Decolonizing Sustainability for Native Hawaiian & Pacific Islander Well-Being

July 5, 2024

Dr. Angela Fa'anunu

In Spring 2023, Dr. Angela Fa‘anunu received a grant from the University of Hawaiʻi (UH) Center for Indigenous Innovation and Health Equity (CIIHE)* to support a research project titled: “Decolonizing Sustainability for Native Hawaiian and Pacific Islander Well-Being.” The grant award consisted of funding ($322,482) for two years to explore three initiatives:

  1. Reframe and redefine sustainability from a Native Hawaiian & Pacific Islander perspective through the 2023 Mālama Honua: Indigenous Perspectives on Sustainability Conference in Hilo, July 19-21;
  2. Understand how cultural practice (voyaging) impacts well-being among crew members of the Polynesian Voyaging Society;
  3. Explore the indigenous concepts of sustainability, such as “Mo‘ui Fakapotopoto” (living a wise life) and “Mo‘ui Fakataau” (living a pono life) in the Kingdom of Tonga - in the absence of colonialism.

This website serves as a platform to share processes and findings from this project with the public.

This research project seeks to understand and highlight indigenous concepts of sustainability and it is influenced and shaped by Dr.
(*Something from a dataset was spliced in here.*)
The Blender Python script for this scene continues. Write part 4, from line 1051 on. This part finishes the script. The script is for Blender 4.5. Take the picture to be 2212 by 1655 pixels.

Fa‘anunu’s personal experiences and identity as a Tongan woman. Dr. Fa‘anunu hails from the Kingdom of Tonga and currently serves as an assistant professor of Sustainable Tourism at the University of Hawaiʻi at Hilo’s College of Business & Economics. During her graduate school years at the University of Hawaiʻi at Mānoa, she was a member of the Polynesian Voyaging Society where she was a haumana (student) of traditional navigation from Master Navigators, Nainoa Thompson and Bruce Blakenfeld. In 2009, she voyaged on Hōkūle‘a from Hawaiʻi to Palmyra Atoll in the Kiribati Islands – the first deep-sea training voyage for the Mālama Honua World-Wide Voyage.